Obama is right to set real federal education standards

Mr. Obama will face a block of resistance, but should persevere.

President Obama announced recently his plan to change the federal government’s role in education.

The most important change he wants is to establish real federal standards by which student progress can be measured.

This sounds simple, but education has always been the province of states and local school districts. There is a deep suspicion of the federal government, especially among today’s fevered anti-government, very conservative and libertarian circles.

Mr. Obama will face a block of resistance. He should persevere. Former President Bush didn’t back off inserting the federal government into public schools with the No Child Left Behind law. That law, however, has not been what Mr. Bush expected nor has it lived up to its title.

Our public schools have left children behind and continue to do so. There is a caveat. Most schools do a good job of educating their pupils, and public education remains the brightest hope for many children seeking a better life.

But there is a sizeable percentage of students who are not making progress. They have become a lump of uneducable people. This is a time when states, the nation, and the world are becoming more and more demanding for smart, teachable employees.

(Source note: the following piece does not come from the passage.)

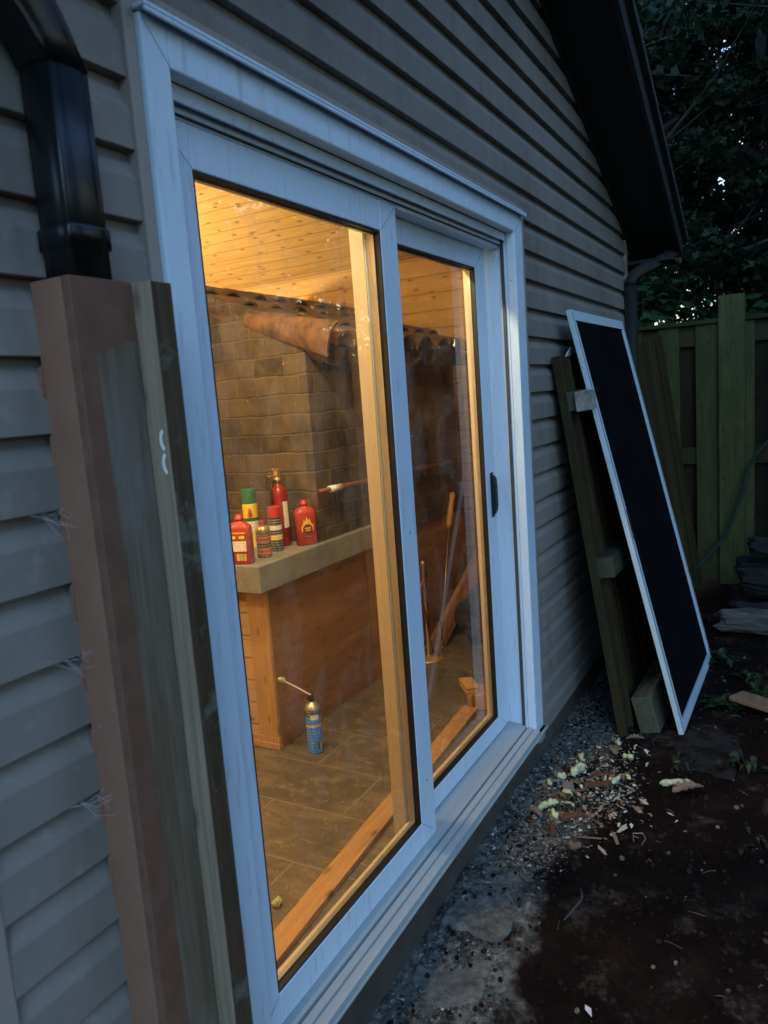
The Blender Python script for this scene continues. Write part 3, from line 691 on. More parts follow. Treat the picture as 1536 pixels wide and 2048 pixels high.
# extinguisher
ex = thing('fire_extinguisher', 'slim red fire extinguisher with white instruction label and lever handle', 'fire extinguisher', (2.705, 1.075, LZ)); Me = T(2.705, 1.075)
MB().lathe([(.036, 0), (.039, .005), (.039, .225), (.036, .25), (.024, .272), (.013, .282), (.013, .290)], 28, Me).obj('cylinder', M_red2, ex, smooth=True)
MB().lathe([(.016, .2905), (.016, .310), (.011, .315)], 16, Me).obj('valve', M_gold, ex, smooth=True)
MB().box(-.011, .011, -.010, .010, .315, .355, Me).box(-.075, .0, -.006, .006, .343, .350, Me @ Matrix.Rotation(R(8), 4, 'Y')).box(-.060, .0, -.006, .006, .322, .328, Me).obj('lever', M_gold, ex, bevel=.001)
MB().tube([Me @ Vector(v) for v in ((-.012, 0, .30), (-.04, 0, .295), (-.052, 0, .26), (-.05, .004, .17), (-.048, .004, .14))], .006, 8).obj('hose', M_black, ex, smooth=True)
lb = MB(); vs = []; 
for zz in (.085, .205):
    for k in range(9):
        a = R(-122)+R(46)*k/8; vs.append(Me @ Vector((.0395*math.cos(a), .0395*math.sin(a), zz)))
lb.add(vs, [(k, k+1, 9+k+1, 9+k) for k in range(8)]); lb.obj('instruction_label', M_label_w, ex)

# ------------------------------------------------------------------ foam can on the floor
fc = thing('foam_can', 'blue spray foam can standing on the tile floor with straw nozzle', 'spray foam can', (2.425, .79, .151))
Mf = T(2.425, .79, .151)
def mk_blue():
    t = NT('blue_can_print'); tc = t.n('ShaderNodeTexCoord'); sp = t.n('ShaderNodeSeparateXYZ'); t.l(tc.outputs['Object'], sp.inputs[0])
    n = t.noise(t.mapv(t.co(), (160, 160, 14)), 1, 2); fr = t.math('FRACT', t.math('MULTIPLY', sp.outputs[2], 75))
    k = t.math('MULTIPLY', t.ramp(fr, [(.4, 0.), (.5, 1.)]), t.ramp(n, [(.48, 0.), (.56, .5)]))
    c = t.mix(k, (.03, .25, .95), (.5, .65, .9)); return t.fin(c, .35)
MB().lathe([(.030, 0), (.0325, .004), (.0325, .185), (.031, .189)], 28, Mf).obj('can_body', mk_blue(), fc)
MB().lathe([(.0325, .1895), (.034, .192), (.033, .196), (.024, .212), (.016, .216), (.014, .222)], 28, Mf).obj('dome', M_steel, fc, smooth=True)
MB().lathe([(.0329, .118), (.0329, .126)], 28, Mf).obj('yellow_band', M_yel, fc)
MB().lathe([(.0329, .165), (.0329, .186)], 28, Mf).obj('dark_band', M_label_k, fc)
def curved(name, a0, a1, z0, z1, mat):
    vs = []
    for zz in (z0, z1):
        for k in range(7):
            a = a0+(a1-a0)*k/6; vs.append(Mf @ Vector((.0333*math.cos(a), .0333*math.sin(a), zz)))
    MB().add(vs, [(k, k+1, 7+k+1, 7+k) for k in range(6)]).obj(name, mat, fc)
curved('text_panel', R(-165), R(-100), .150, .172, M_label_w); curved('barcode_panel', R(-125), R(-92), .018, .052, m_bar)
nz = MB(); nz.lathe([(.012, .2225), (.013, .24), (.010, .252)], 14, Mf); nz.box(-.02, .004, -.006, .006, .236, .246, Mf); nz.obj('nozzle', M_black, fc)
MB().tube([Mf @ Vector((-.002, .0, .250)), Mf @ Vector((-.03, .05, .29)), Mf @ Vector((-.062, .09, .325))], .0028, 6).obj('straw', M_white_paint, fc)
def lump(name, pts, r, mat, par=None, seed=0, amp=.35, sub=2):
    """irregular foam lump following a path"""
    bm = bmesh.new()
    P = [Vector(p) for p in pts]
    if len(P) == 1: P = [P[0], P[0]+Vector((r*.3, 0, 0))]
    n = 10; ringn = 9; rnd = random.Random(seed); vs = []
    for i in range(n+1):
        f = i/n; q = f*(len(P)-1); k = min(int(q), len(P)-2); p = P[k].lerp(P[k+1], q-k)
        t = (P[k+1]-P[k]).normalized(); a = t.orthogonal().normalized(); b = t.cross(a)
        rr = r*math.sqrt(max(.02, 1-(2*f-1)**4))
        for j_ in range(ringn):
            an = 2*math.pi*j_/ringn; d = a*math.cos(an)+b*math.sin(an)
            s = 1+amp*noise.noise(p*60+d*1.5+Vector((seed, 0, 0)))*1.8
            vs.append(p+d*rr*s+t*(2*f-1)*r*.4)
    fs = [(i*ringn+j_, i*ringn+(j_+1) % ringn, (i+1)*ringn+(j_+1) % ringn, (i+1)*ringn+j_) for i in range(n) for j_ in range(ringn)]
    fs += [tuple(range(ringn-1, -1, -1)), tuple(n*ringn+j_ for j_ in range(ringn))]
    bm.free()
    return MB().add(vs, fs).obj(name, mat, par, smooth=True)
def mk_foam():
    t = NT('cured_foam'); v = t.co(); n = t.noise(v, 60, 6, .7)
    t.bump(n, .8, .003); return t.fin(t.ramp(n, [(.3, (.34, .38, .16)), (.65, (.62, .64, .40))]), .7)
M_foam = mk_foam()
lump('foam_tip', [Mf @ Vector((-.058, .088, .322)), Mf @ Vector((-.078, .098, .338))], .010, M_foam, fc, 3)

# stud on floor, floor blobs
st = MB(); 
pl = [(1.339-.35, .173-.02), (1.429-.35, .253-.0)]
a0, a1 = Vector((.90, .197, 0)), Vector((3.03, .330, 0)); dr = (a1-a0).normalized(); nr = Vector((-dr.y, dr.x, 0))
Ms = frame_from((a0.x, a0.y, .1505), dr, (0, 0, 1))
s_o = MB().box(0, (a1-a0).length, -.036, .036, 0, .0195, Ms).obj('floor_stud', M_pine_x, None, bevel=.002)
tag(s_o, 'fresh pine stud lying on the tiled floor along the glass', 'timber')
for i, (x, y, r, lab) in enumerate(((1.545, .335, .013, 'small yellow foam blob on the tile floor beside the pine stud'), (1.33, .11, .012, 'small yellow foam blob on the floor between stud and glass'))):
    tag(lump('foam_blob', [(x, y, .151+r*.8), (x+.02, y+.004, .151+r*.9)], r, M_foam, None, i+5), lab, 'foam')
# offcut block with torn end, right pane
def mk_rough_block():
    b = thing('wood_offcut', 'pale sawn timber offcut with torn end at the end of the pine stud', 'wood offcut', (3.12, .34, .15))
    M = frame_from((3.05, .26, .1505), (.9, .45, 0), (0, 0, 1))
    vs = []; n = 6
    o = MB().box(0, .14, 0, .085, 0, .075, M).obj('block', M_pine_x, b, bevel=.004)
    MB().box(.03, .17, .02, .085, .0755, .105, M @ Matrix.Rotation(.2, 4, 'Z')).obj('splinter_top', M_clad, b, bevel=.003)
    return b
mk_rough_block()
dp = frame_from((3.70, .84, .155), (.66, .02, .285), (0, -1, .35))
tag(MB().box(0, .95, -.05, .05, -.018, .018, dp).obj('leaning_plank', M_pine_x, None, bevel=.002), 'pine plank leaning diagonally against the fireplace base behind the right pane', 'plank')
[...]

There are reports of foreign auto companies choosing Canada over Southern states to locate new plants partly because the companies would have to spend too much time and money trying to prepare the American workers to operate sophisticated machines.

Nationally, about 30 percent of our students do not graduate from high school. Studies show that many of these students do return to school or attain enough knowledge to pass the test for a GED (general education degree).

That still leaves the country with a core of students who have failed to get a decent education. Some cannot read or read poorly. They don’t have computational skills, and even a cash register, much less a computer system, can be a serious challenge.

These children are the people who fall behind in the adult world. They are the hardest to employ and as the job market loses its low-skill manufacturing jobs to cheaper labor overseas, these weak students will have an even harder time getting a good or bad job.

Free marketers say that such poor performers and dropouts have made their beds and must now sleep in them. More personal effort, indeed, should be expected from the students. Many can do the work and millions of their peers have done it despite terrible hardships.

If we don’t help them, society as a whole will become weighted down with unproductive citizens.

Many states have a vigorous policy of recruiting and helping “knowledge industries.” That policy is in serious jeopardy when a fifth to a third of the workforce cannot read an operation manual for a high-tech piece of equipment and certainly cannot build such a machine.

Mr. Obama’s federal standards won’t turn these students into A+ pupils. But the standards will give us an accurate picture of where we stand.